The spiff platform accepts glb format for 3D models. glb is ......

For novices who have purchased a 3D model to be used on spiff make sure you purchase a model that has:

  • File format which is one of: FBX, OBJ, .Blend, GLB, GLTF, DAE as this will natively import into blender (you can start with an STL or X3D but you will need to do more with the file not covered in this section)
  • Unwrapped Non Overlapping UV maps are preferred (to be explain later in the document), Overlapping and mixed can be used but can be more tricky (not covered in this section)
  • UV Mapping
  • <60,000 vertices

The following instructions assume:

  • you have downloaded blender 2.8 or above to your desktop and that you have basic knowledge on how to navigate a 3D model
  • You are importing a model with the above mentioned qualities
  • You are using a desktop computer with a keyboard and mouse

Opening your 3D model in Blender

Importing to blender is as simple as opening a file in any other program, via File>Import>(Given File Format):

Zoom in/Zoom out to your see your model.
On a non-apple mouse use the scroll wheel. On an apple mouse use the + and - on your keyboard

Delete unwanted objects
Delete any unwanted models (sometimes there is a cube on load) so that you can see the object you have imported. This is also important because everthing in the scene is exported.

Orbitting (scrolling) around the model

On a non-apple mouse, click hold and move the mouse wheel around On an apple mouse scroll along the mouse in any direction

Scene/camera target setup Currently in order for a specified model, section of model, or collection of models to be targeted by our viewer, the line "_t" (keeping the 't' lowercase) must be added to the end of any given name/object name for a 3D model.

You will find the name in the top right hand box under Scene Selection =>Collection => objectname

For example, if a model/object's name is "Shirt", you would then add the target, and so it would be renamed to "Shirt_t". If this target accent is not added to the name of the model/object, the camera will target the centre of the scene with a random zoom level depending on the size of the whole combination of objects.

Note: Checking the size of your object. 3D space is infinite so in some cases 3D modellers will create objects that are either unecessarily large or small which can play havoc later in the spiff platform when you are trying to set zoom levels. Make sure your model is rougly its actual size or smaller. Since changing sizes is an advanced feature, we would advise going back to the modeller to reset the size for you if it is too big.

Material setup Panels/sections of materials on a model that are to be used, modified, personalised, or altered in the workflow, should have context based material names. For example, if shoelaces are going to be altered on a shoe, the panel/material name should be something like "Laces". a bottle, that has a personalised label should have a panel name of "Label" for instance. in any instance that multiple panels are called for of the same variety, (etc.

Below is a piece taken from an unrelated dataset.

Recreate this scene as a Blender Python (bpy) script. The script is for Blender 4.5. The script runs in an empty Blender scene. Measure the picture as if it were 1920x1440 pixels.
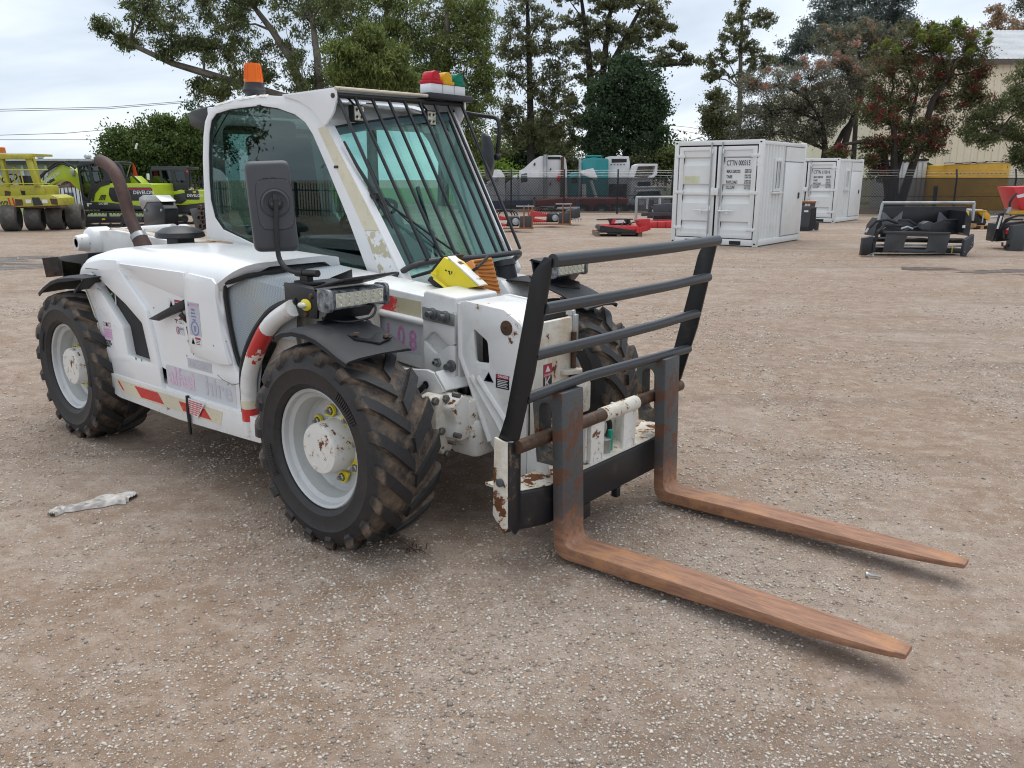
import bpy, bmesh, math, random
import numpy as np
from mathutils import Vector, Matrix, Quaternion
from mathutils.geometry import tessellate_polygon

scene = bpy.context.scene
COL = scene.collection
R = math.radians

# ------------------------------------------------------------------ camera
CAM = np.array([4.8267, -2.8029, 1.4516])
FW = np.array([-0.62211, 0.74390, -0.24412])
RT = np.array([0.76699, 0.64166, 0.00069])
UP = np.array([-0.15716, 0.18681, 0.96974])
FPX = 1534.2
cam_d = bpy.data.cameras.new('camera')
cam_d.sensor_width = 36.0
cam_d.lens = 36.0 * FPX / 1920.0
cam_d.clip_start = 0.05
cam_d.clip_end = 1500
cam = bpy.data.objects.new('camera', cam_d)
COL.objects.link(cam)
Mx = Matrix(((RT[0], UP[0], -FW[0], CAM[0]), (RT[1], UP[1], -FW[1], CAM[1]), (RT[2], UP[2], -FW[2], CAM[2]), (0, 0, 0, 1)))
cam.matrix_world = Mx
scene.camera = cam

# ------------------------------------------------------------------ light
SUN_EL, SUN_AZ = R(70), R(125)      # azimuth counted from +X towards +Y
world = bpy.data.worlds.new('World')
scene.world = world
world.use_nodes = True
wn, wl = world.node_tree.nodes, world.node_tree.links
wn.clear()
w_out = wn.new('ShaderNodeOutputWorld')
w_bg = wn.new('ShaderNodeBackground')
w_bg.inputs['Strength'].default_value = 0.1
sky = wn.new('ShaderNodeTexSky')
sky.sky_type = 'NISHITA'
sky.sun_disc = False
sky.sun_elevation = SUN_EL
sky.sun_rotation = R(90) - SUN_AZ
w_tc = wn.new('ShaderNodeTexCoord')
w_sep = wn.new('ShaderNodeSeparateXYZ')
wl.new(w_tc.outputs['Generated'], w_sep.inputs[0])
w_add = wn.new('ShaderNodeMath'); w_add.operation = 'ADD'; w_add.inputs[1].default_value = 0.22
wl.new(w_sep.outputs['Z'], w_add.inputs[0])
w_max = wn.new('ShaderNodeMath'); w_max.operation = 'MAXIMUM'; w_max.inputs[1].default_value = 0.12
wl.new(w_add.outputs[0], w_max.inputs[0])
w_dx = wn.new('ShaderNodeMath'); w_dx.operation = 'DIVIDE'
w_dy = wn.new('ShaderNodeMath'); w_dy.operation = 'DIVIDE'
wl.new(w_sep.outputs['X'], w_dx.inputs[0]); wl.new(w_max.outputs[0], w_dx.inputs[1])
wl.new(w_sep.outputs['Y'], w_dy.inputs[0]); wl.new(w_max.outputs[0], w_dy.inputs[1])
w_cmb = wn.new('ShaderNodeCombineXYZ')
wl.new(w_dx.outputs[0], w_cmb.inputs['X']); wl.new(w_dy.outputs[0], w_cmb.inputs['Y'])
w_cmb.inputs['Z'].default_value = 3.7
w_noise = wn.new('ShaderNodeTexNoise')
w_noise.inputs['Scale'].default_value = 0.62
w_noise.inputs['Detail'].default_value = 5.0
w_noise.inputs['Roughness'].default_value = 0.52
w_noise.inputs['Distortion'].default_value = 0.5
wl.new(w_cmb.outputs[0], w_noise.inputs['Vector'])
w_ramp = wn.new('ShaderNodeValToRGB')
w_ramp.color_ramp.elements[0].position = 0.40
w_ramp.color_ramp.elements[0].color = (0.32, 0.365, 0.425, 1)
w_ramp.color_ramp.elements[1].position = 0.62
w_ramp.color_ramp.elements[1].color = (0.56, 0.585, 0.61, 1)
e = w_ramp.color_ramp.elements.new(0.50); e.color = (0.43, 0.472, 0.525, 1)
wl.new(w_noise.outputs['Fac'], w_ramp.inputs['Fac'])
w_sc = wn.new('ShaderNodeVectorMath'); w_sc.operation = 'SCALE'; w_sc.inputs['Scale'].default_value = 10.0
wl.new(w_ramp.outputs['Color'], w_sc.inputs[0])
w_mix = wn.new('ShaderNodeMix'); w_mix.data_type = 'RGBA'; w_mix.inputs['Factor'].default_value = 0.93
wl.new(sky.outputs['Color'], w_mix.inputs['A']); wl.new(w_sc.outputs[0], w_mix.inputs['B'])
wl.new(w_mix.outputs['Result'], w_bg.inputs['Color'])
wl.new(w_bg.outputs[0], w_out.inputs['Surface'])

sun_d = bpy.data.lights.new('sun', 'SUN')
sun_d.energy = 1.15
sun_d.angle = R(55)
sun_d.color = (1.0, 0.965, 0.91)
sun = bpy.data.objects.new('sun', sun_d)
COL.objects.link(sun)
sdir = Vector((math.cos(SUN_EL) * math.cos(SUN_AZ), math.cos(SUN_EL) * math.sin(SUN_AZ), math.sin(SUN_EL)))
sun.rotation_euler = sdir.to_track_quat('Z', 'Y').to_euler()
sun.location = (0, 0, 30)

vs = scene.view_settings
vs.view_transform = 'Standard'
vs.look = 'None'
vs.gamma = 1.0
vs.use_curve_mapping = False
vs.exposure = 1.0
scene.cycles.pixel_filter_type = 'BLACKMAN_HARRIS'
scene.cycles.filter_width = 1.1
scene.cycles.max_bounces = 8
scene.cycles.transparent_max_bounces = 24

# ------------------------------------------------------------------ pixel rays (photo 1920 x 1440) to points of the place
def ray(px, py):
    return FPX * FW + (px - 960) * RT - (py - 720) * UP
def on(axis, val, px, py):
    d = ray(px, py)
    t = (val - CAM[axis]) / d[axis]
    return Vector(CAM + t * d)
def onx(x, px, py): return on(0, x, px, py)
def ony(y, px, py): return on(1, y, px, py)
def onz(z, px, py): return on(2, z, px, py)
def atd(px, py, depth):
    d = ray(px, py)
    return Vector(CAM + d / FPX * depth)
def gdepth(p): return float((np.array(p) - CAM) @ FW)

# ------------------------------------------------------------------ mesh builder
class MB:
    def __init__(s):
        s.v = []; s.f = []; s.mi = []; s.cur = 0
    def add(s, verts, faces):
        o = len(s.v)
        s.v += [tuple(p) for p in verts]
        for f in faces:
            s.f.append([i + o for i in f]); s.mi.append(s.cur)
        return s
    def box(s, x0, x1, y0, y1, z0, z1, M=None):
        vs_ = [Vector((x, y, z)) for x in (x0, x1) for y in (y0, y1) for z in (z0, z1)]
        if M is not None: vs_ = [M @ p for p in vs_]
        return s.add(vs_, [(0, 1, 3, 2), (4, 6, 7, 5), (0, 4, 5, 1), (2, 3, 7, 6), (0, 2, 6, 4), (1, 5, 7, 3)])
    def cbox(s, c, size, rot=None):
        M = Matrix.Translation(Vector(c))
        if rot is not None:
            M = M @ (rot if isinstance(rot, Matrix) else (Matrix.Rotation(rot[2], 4, 'Z') @ Matrix.Rotation(rot[1], 4, 'Y') @ Matrix.Rotation(rot[0], 4, 'X')))
        a, b, c_ = size[0] / 2, size[1] / 2, size[2] / 2
        return s.box(-a, a, -b, b, -c_, c_, M)
    def prism(s, loops, axis, a, b, M=None):
        # loops: one outline (list of 2-tuples) or [outline, hole, ...]; axis 'x','y','z' is the direction it is extruded in
        if not isinstance(loops[0][0], (tuple, list, Vector)): loops = [loops]
        flat = [p for l in loops for p in l]
        if len(loops) == 1 and len(flat) <= 4: tris = [tuple(range(len(flat)))]
        else: tris = tessellate_polygon([[Vector((p[0], p[1], 0)) for p in l] for l in loops])
        def to3(p, w):
            if axis == 'x': q = Vector((w, p[0], p[1]))
            elif axis == 'y': q = Vector((p[0], w, p[1]))
            else: q = Vector((p[0], p[1], w))
            return M @ q if M is not None else q
        n = len(flat)
        vs_ = [to3(p, a) for p in flat] + [to3(p, b) for p in flat]
        fs = [tuple(t) for t in tris] + [tuple(i + n for i in reversed(t)) for t in tris]
        o = 0
        for l in loops:
            k = len(l)
            for i in range(k):
                j = (i + 1) % k
                fs.append((o + i, o + j, o + j + n, o + i + n))
            o += k
        return s.add(vs_, fs)
    def hull_quad(s, p, thick):
        # a plate over four corner points with a thickness along its normal
        p = [Vector(q) for q in p]
        nrm = (p[1] - p[0]).cross(p[3] - p[0]).normalized() * thick
        q = p + [a + nrm for a in p]
        return s.add(q, [(0, 1, 2, 3), (7, 6, 5, 4), (0, 4, 5, 1), (1, 5, 6, 2), (2, 6, 7, 3), (3, 7, 4, 0)])
    def tube(s, pts, r, n=8, cap=True, flat=1.0):
        pts = [Vector(p) for p in pts]
        k = len(pts)
        rs = list(r) if isinstance(r, (list, tuple)) else [r] * k
        rings = []
        prev = None
        for i in range(k):
            t = (pts[min(i + 1, k - 1)] - pts[max(i - 1, 0)])
            if t.length < 1e-9: t = Vector((0, 0, 1))
            t.normalize()
            if prev is None:
                ref = Vector((0, 0, 1)) if abs(t.z) < .9 else Vector((1, 0, 0))
                u = t.cross(ref).normalized()
            else:
                u = (prev - t * prev.dot(t))
                u = u.normalized() if u.length > 1e-6 else t.orthogonal().normalized()
            prev = u
            w = t.cross(u)
            rings.append([pts[i] + (u * math.cos(2 * math.pi * j / n) + w * math.sin(2 * math.pi * j / n) * flat) * rs[i] for j in range(n)])
        return s.loft(rings, True, cap)
    def loft(s, rings, closed=True, cap=True):
        n = len(rings[0]); o = []
        vs_ = [p for ring in rings for p in ring]
        fs = []
        m = n if closed else n - 1
        for i in range(len(rings) - 1):
            for j in range(m):
                a = i * n + j; b = i * n + (j + 1) % n
                fs.append((a, b, b + n, a + n))
        if cap and closed:
            fs.append(tuple(range(n - 1, -1, -1)))
            fs.append(tuple(range((len(rings) - 1) * n, len(rings) * n)))
        return s.add(vs_, fs)
    def lathe(s, prof, n=32, origin=(0, 0, 0), axis='z', closed=False):
        # prof: (radius, height) pairs, turned about the axis
        O = Vector(origin)
        ax = {'x': (Vector((0, 1, 0)), Vector((0, 0, 1)), Vector((1, 0, 0))), 'y': (Vector((1, 0, 0)), Vector((0, 0, 1)), Vector((0, 1, 0))), 'z': (Vector((1, 0, 0)), Vector((0, 1, 0)), Vector((0, 0, 1)))}
        u, w, h = ax[axis] if isinstance(axis, str) else axis
        rings = [[O + (u * math.cos(2 * math.pi * j / n) + w * math.sin(2 * math.pi * j / n)) * max(r, 1e-4) + h * z for j in range(n)] for r, z in prof]
        if closed: rings.append(rings[0])
        return s.loft(rings, True, not closed)
    def cyl(s, a, b, r, n=12, r2=None):
        a, b = Vector(a), Vector(b)
        return s.tube([a, b], [r, r if r2 is None else r2], n)
    def ball(s, c, r, n=8, sc=(1, 1, 1)):
        c = Vector(c); rings = []
        for i in range(1, n):
            th = math.pi * i / n
            rings.append([c + Vector((math.sin(th) * math.cos(2 * math.pi * j / (n + 2)) * r * sc[0], math.sin(th) * math.sin(2 * math.pi * j / (n + 2)) * r * sc[1], math.cos(th) * r * sc[2])) for j in range(n + 2)])
        return s.loft(rings, True, True)
    def text(s, txt, size, M, extrude=0.0006, sx=1.0, align='LEFT', bold=0.0):
        vs_, fs = text_data(txt, size, extrude, align, bold)
        return s.add([M @ Vector((p[0] * sx, p[1], p[2])) for p in vs_], fs)
    def build(s, name, mat, parent=None, bevel=0.0, seg=2, smooth=38, kind=None, loc=None):
        me = bpy.data.meshes.new(name)
        bm = bmesh.new()
        bv = [bm.verts.new(p) for p in s.v]
        for f, mi in zip(s.f, s.mi):
            try:
                fc = bm.faces.new([bv[i] for i in f]); fc.material_index = mi
            except ValueError: pass
        bmesh.ops.remove_doubles(bm, verts=bm.verts, dist=1e-6)
        bmesh.ops.recalc_face_normals(bm, faces=bm.faces)
        if bevel > 0:
            es = [e_ for e_ in bm.edges if len(e_.link_faces) == 2 and e_.calc_face_angle(0) > R(32)]
            if es: bmesh.ops.bevel(bm, geom=es, offset=bevel, segments=seg, profile=.5, affect='EDGES', clamp_overlap=True)
        for fc in bm.faces: fc.smooth = smooth > 0
        bm.to_mesh(me); bm.free()
        if smooth > 0: me.set_sharp_from_angle(angle=R(smooth))
        for m in (mat if isinstance(mat, (list, tuple)) else [mat]): me.materials.append(m)
        o = bpy.data.objects.new(name, me)
        COL.objects.link(o)
        if parent is not None: o.parent = parent
        if loc is not None: o.location = loc
        if kind: o['kind'] = kind
        return o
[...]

Panel1, Panel2, Panel3) the first of them should include a number, for indexing sake. (Instead of 'Panel', then Panel2 etc, Start with 'Panel1', then so on)

How to Set up a material On the right hand bottom menu bar, navigate to the material properties icon that is shaped like a sphere and is usually red.

Click on the relevant part of the model and then go to the material as shown below and click on it to rename it

Model UV Mapping setup For our platform there are two simple options to choose from when it comes to mapping a model. If the model can share a single texture map for the whole object, and have sections edited via specified regions in the editor, a typical non overlapping UV Map can be used. This is what we are covering in these intstructions.

For products that require a PDF or a print file that has each personalised/customised section individual to one another (Like the front of a hoodie, and the back of a hoodie), single/Individual uv maps can be used for each panel/material/section. This will require seperate materials for each section. A more advanced user is required to complete this section. If this is what you are after, contact your 3D modeller or contact spiff and we can set this up for you.

How to check the UV Map Navigate to the top left corner of the screen until you see the plus (+) sign and drag outwards to the right. Then click the TAB key on your keyboard- this will put you in edit mode Then click the UV editing menu along the top menu bar then click on the model side (left) whilst in edit mode click the letter 'a' to select all

Now you can visually see the form or pattern (layout) the object has been unwrapped to. Thinmk of it as the 2D representation of your model You can export this form/pattern for the purpose of laying out your customization panels by selecting all of the UV layout (a) clicking on the UV button and selecting the last option export UV Layout

Model Export to .GLB Format Our 3D platform and viewer currently requires the format of GLB. However, some key file formats can be imported to Blender, then exported in the correct format for use with the spiff editor. These models/assets need to be tested in the Babylon Sandbox to ensure they are working correctly and as expected before being uploaded to the spiff platform, this is one of our methods of quality control. Blender supports various export settings for the .GLB and .GTLF File formats, we currently support the .GLB format on our platform.